Task brief:
Provide only the number of lines in the data below that contain the string "high".

Given material:
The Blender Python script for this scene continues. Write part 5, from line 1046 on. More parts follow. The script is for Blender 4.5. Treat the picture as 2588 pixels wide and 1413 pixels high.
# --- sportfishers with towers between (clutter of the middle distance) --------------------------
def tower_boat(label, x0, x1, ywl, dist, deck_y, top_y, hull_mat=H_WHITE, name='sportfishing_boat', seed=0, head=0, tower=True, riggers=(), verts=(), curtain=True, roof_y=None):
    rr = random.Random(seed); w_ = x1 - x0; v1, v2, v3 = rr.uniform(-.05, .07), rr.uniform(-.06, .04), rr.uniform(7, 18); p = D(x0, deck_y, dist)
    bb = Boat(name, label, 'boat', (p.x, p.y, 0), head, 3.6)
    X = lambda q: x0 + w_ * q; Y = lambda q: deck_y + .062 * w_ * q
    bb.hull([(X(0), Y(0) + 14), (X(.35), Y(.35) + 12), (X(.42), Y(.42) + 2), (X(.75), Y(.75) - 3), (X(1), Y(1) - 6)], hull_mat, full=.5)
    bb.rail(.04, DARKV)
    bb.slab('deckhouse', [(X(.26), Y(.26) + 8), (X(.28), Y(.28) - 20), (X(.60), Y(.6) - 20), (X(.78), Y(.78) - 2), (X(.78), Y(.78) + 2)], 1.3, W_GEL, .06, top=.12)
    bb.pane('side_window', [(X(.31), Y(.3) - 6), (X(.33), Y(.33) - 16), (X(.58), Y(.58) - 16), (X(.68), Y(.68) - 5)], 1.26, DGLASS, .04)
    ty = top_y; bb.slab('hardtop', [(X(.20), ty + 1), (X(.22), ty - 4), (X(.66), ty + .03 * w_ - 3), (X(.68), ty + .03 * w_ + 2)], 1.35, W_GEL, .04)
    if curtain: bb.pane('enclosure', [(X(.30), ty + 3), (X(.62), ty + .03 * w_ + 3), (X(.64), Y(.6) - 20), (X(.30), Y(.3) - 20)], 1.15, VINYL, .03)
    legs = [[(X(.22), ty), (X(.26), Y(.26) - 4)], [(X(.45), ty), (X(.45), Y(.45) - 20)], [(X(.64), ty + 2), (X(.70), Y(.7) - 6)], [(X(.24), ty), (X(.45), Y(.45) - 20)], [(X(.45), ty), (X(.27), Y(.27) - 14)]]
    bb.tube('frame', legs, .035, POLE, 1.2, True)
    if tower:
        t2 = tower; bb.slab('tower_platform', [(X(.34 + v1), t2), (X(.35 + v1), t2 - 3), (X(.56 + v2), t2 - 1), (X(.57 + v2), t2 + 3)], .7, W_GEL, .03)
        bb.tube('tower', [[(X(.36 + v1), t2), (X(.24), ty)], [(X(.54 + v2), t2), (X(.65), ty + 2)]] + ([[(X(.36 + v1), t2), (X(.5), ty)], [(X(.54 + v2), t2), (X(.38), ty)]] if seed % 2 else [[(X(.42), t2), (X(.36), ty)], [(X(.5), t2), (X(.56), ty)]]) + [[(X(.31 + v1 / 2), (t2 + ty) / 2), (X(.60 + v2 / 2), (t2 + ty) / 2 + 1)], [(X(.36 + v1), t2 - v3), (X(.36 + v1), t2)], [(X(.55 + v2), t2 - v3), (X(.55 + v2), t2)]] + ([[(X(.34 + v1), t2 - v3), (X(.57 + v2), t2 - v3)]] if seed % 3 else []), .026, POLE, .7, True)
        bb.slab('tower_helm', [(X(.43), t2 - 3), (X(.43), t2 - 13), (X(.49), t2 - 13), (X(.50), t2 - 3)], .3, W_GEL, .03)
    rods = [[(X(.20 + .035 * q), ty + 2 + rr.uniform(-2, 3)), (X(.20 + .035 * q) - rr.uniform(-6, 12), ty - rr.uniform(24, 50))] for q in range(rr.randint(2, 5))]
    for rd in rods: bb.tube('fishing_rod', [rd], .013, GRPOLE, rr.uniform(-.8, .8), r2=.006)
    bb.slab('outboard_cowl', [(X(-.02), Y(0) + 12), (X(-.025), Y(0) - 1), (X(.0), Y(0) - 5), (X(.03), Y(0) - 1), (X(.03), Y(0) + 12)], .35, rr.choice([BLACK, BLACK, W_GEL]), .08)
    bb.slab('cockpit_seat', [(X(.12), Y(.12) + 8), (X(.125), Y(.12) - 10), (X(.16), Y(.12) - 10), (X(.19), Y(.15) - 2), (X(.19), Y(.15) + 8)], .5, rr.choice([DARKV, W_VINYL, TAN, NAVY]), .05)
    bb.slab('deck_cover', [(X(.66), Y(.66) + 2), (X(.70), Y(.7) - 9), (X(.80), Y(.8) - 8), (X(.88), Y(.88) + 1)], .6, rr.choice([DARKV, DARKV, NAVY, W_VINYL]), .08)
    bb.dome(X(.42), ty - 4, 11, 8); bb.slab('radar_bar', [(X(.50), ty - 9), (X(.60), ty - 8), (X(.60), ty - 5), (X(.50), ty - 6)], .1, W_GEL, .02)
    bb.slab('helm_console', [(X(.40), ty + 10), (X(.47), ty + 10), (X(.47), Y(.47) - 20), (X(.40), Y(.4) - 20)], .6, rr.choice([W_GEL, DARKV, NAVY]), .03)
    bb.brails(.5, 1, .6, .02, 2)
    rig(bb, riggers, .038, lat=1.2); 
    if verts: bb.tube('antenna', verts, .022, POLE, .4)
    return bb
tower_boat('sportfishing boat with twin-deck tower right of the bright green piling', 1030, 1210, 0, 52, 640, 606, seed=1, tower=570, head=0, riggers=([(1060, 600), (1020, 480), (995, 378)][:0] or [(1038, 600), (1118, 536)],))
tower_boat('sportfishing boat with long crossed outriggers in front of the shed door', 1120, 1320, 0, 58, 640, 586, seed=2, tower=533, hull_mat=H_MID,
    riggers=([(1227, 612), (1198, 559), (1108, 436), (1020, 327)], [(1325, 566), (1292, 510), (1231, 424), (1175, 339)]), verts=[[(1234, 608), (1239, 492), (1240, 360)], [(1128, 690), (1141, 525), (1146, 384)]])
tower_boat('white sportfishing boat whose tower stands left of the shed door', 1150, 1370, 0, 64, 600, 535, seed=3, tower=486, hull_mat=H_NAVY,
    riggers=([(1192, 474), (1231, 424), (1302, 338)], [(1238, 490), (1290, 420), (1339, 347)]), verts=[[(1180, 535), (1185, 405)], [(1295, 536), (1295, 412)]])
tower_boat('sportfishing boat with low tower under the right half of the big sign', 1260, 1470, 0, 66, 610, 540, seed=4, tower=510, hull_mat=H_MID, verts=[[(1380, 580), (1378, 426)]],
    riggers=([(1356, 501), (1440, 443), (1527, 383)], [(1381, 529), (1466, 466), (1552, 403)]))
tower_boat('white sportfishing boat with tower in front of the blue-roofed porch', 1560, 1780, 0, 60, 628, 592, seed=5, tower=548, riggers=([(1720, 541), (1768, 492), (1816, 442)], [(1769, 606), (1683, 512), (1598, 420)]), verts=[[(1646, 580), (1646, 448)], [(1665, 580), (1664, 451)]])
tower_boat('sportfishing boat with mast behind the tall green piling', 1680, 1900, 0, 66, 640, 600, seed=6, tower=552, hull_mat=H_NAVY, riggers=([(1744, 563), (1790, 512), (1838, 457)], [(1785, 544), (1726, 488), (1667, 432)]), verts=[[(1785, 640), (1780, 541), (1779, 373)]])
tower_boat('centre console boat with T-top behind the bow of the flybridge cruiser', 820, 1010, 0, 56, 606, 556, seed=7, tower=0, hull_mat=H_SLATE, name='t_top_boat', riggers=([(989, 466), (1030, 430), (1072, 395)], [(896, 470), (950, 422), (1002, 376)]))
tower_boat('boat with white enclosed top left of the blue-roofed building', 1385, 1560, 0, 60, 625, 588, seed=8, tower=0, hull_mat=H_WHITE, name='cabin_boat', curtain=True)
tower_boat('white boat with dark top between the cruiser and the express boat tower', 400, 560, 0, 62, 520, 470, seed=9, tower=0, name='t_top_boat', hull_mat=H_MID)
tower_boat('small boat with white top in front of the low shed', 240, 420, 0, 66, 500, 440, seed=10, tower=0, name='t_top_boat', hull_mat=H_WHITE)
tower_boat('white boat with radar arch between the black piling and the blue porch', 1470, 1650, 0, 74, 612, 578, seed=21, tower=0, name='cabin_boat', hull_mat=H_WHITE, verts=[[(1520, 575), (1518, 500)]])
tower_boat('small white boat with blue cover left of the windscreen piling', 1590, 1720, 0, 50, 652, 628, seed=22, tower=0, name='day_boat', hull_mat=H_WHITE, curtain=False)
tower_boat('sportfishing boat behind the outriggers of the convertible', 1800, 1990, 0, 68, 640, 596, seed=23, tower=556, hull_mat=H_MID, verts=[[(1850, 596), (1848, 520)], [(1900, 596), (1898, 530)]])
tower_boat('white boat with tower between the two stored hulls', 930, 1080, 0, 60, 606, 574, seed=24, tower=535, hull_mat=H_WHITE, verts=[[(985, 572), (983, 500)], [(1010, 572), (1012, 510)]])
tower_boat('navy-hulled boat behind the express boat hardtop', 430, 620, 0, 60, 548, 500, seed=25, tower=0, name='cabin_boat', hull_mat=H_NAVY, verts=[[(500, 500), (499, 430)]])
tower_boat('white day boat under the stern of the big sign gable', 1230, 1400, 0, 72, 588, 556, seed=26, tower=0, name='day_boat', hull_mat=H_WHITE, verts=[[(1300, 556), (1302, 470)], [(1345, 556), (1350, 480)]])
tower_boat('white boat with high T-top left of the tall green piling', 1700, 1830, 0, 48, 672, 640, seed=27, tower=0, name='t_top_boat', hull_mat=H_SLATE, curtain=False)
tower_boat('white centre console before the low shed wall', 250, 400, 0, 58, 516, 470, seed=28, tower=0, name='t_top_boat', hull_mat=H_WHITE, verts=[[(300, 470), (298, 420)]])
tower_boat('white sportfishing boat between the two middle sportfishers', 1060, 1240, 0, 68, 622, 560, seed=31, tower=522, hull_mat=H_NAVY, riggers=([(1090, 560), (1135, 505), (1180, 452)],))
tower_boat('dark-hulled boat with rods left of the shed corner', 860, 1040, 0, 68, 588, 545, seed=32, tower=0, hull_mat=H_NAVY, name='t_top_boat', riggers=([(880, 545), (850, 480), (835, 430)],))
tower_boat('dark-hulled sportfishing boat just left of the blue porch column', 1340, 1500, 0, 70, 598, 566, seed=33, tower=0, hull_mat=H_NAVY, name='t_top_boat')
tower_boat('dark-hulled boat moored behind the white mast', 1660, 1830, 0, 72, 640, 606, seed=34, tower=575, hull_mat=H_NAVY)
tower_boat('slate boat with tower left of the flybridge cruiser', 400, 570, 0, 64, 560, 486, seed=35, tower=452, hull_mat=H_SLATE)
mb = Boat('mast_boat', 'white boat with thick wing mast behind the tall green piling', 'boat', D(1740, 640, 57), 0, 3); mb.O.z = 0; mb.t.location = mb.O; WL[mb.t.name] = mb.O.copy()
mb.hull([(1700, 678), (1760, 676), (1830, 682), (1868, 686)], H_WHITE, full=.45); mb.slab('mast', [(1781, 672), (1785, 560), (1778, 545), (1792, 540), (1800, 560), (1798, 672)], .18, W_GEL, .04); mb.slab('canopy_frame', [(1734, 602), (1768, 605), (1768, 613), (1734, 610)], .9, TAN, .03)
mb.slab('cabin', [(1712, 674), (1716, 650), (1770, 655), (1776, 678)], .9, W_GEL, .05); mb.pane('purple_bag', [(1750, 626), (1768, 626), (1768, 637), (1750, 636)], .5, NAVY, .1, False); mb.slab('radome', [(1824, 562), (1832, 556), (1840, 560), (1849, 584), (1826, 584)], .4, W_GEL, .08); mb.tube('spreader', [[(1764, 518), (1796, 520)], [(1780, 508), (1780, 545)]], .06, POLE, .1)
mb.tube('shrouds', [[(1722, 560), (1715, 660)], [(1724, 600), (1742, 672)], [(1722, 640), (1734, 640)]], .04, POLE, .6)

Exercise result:
2